Karya Indonesia — Presiden Ukraina, Volodymyr Zelensky tidak akan menyetujui penyerahan wilayah Ukraina kepada Rusia meski demi mengakhiri perang.
Sikap tegas itu disampaikan Kepala Staf Kepresidenan Ukraina, Andriy Yermak, dalam wawancaranya dengan The Atlantic yang dirilis Kamis (28/11/2025).
“Selama Zelensky menjadi presiden, tidak seorang pun boleh berharap kami menyerahkan wilayah kami. Dia tidak akan menyerahkan wilayahnya,” tegas Yermak.
Pernyataan itu muncul setelah Presiden Rusia Vladimir Putin menegaskan kembali bahwa Moskow akan melanjutkan perang kecuali Ukraina menarik pasukan dari wilayah-wilayah yang kini dikuasai Rusia.
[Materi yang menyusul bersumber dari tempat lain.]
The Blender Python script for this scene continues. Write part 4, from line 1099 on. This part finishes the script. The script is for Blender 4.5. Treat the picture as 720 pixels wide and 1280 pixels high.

Putin menyebut garis besar rancangan rencana perdamaian yang diusulkan Amerika Serikat dapat menjadi dasar negosiasi di masa depan, tetapi dengan syarat utama: Ukraina harus menyerahkan wilayah.
“Secara umum, kami sepakat bahwa ini dapat menjadi dasar bagi perjanjian mendatang,” ujar Putin, seperti dikutip The Guardian. Namun ia menegaskan bahwa masih ada banyak poin yang membutuhkan pembahasan lebih lanjut.
Putin juga kembali menyebut Zelensky sebagai “pemimpin tidak sah”, sinyal bahwa Moskow belum menunjukkan kompromi pada isu-isu utama yang diperlukan untuk mengakhiri perang.
Zelensky mengatakan delegasi Ukraina dan Amerika Serikat akan bertemu pekan ini untuk membahas poin-poin yang dibahas dalam perundingan di Jenewa. Ukraina ingin memastikan rencana perdamaian tersebut memberikan jaminan keamanan yang kuat bagi negaranya.
Sementara itu, Perdana Menteri Belgia Bart De Wever memperingatkan bahwa rencana Uni Eropa menggunakan aset negara Rusia yang dibekukan untuk mendanai Ukraina dapat menghambat tercapainya kesepakatan damai.
“Melanjutkan skema pinjaman reparasi yang diusulkan secara tergesa-gesa bisa berdampak buruk. Kita secara efektif dapat menghalangi tercapainya kesepakatan damai,” tulis De Wever dalam surat kepada Presiden Komisi Eropa, Ursula von der Leyen, yang dikutip Financial Times.
Satu-satunya peraih Nobel Perdamaian dari Ukraina, Oleksandra Matviichuk, turut mengkritik konsep rencana perdamaian AS-Rusia yang bocor ke publik. Ia menilai rencana tersebut mengabaikan dimensi kemanusiaan dan berpotensi memberikan amnesti kepada pelaku kejahatan perang.
“Perjanjian damai apa pun yang mencakup amnesti atas kejahatan perang akan memberi sinyal kepada para pemimpin otoriter lain untuk menyerang negara tetangga mereka,” kata Matviichuk.
Ia mendukung upaya Zelensky untuk merevisi rencana perdamaian melalui dialog dengan Gedung Putih. “Kita membutuhkan perdamaian, tetapi bukan jeda yang memberi Rusia kesempatan untuk mundur dan menyusun ulang rencana,” tegasnya.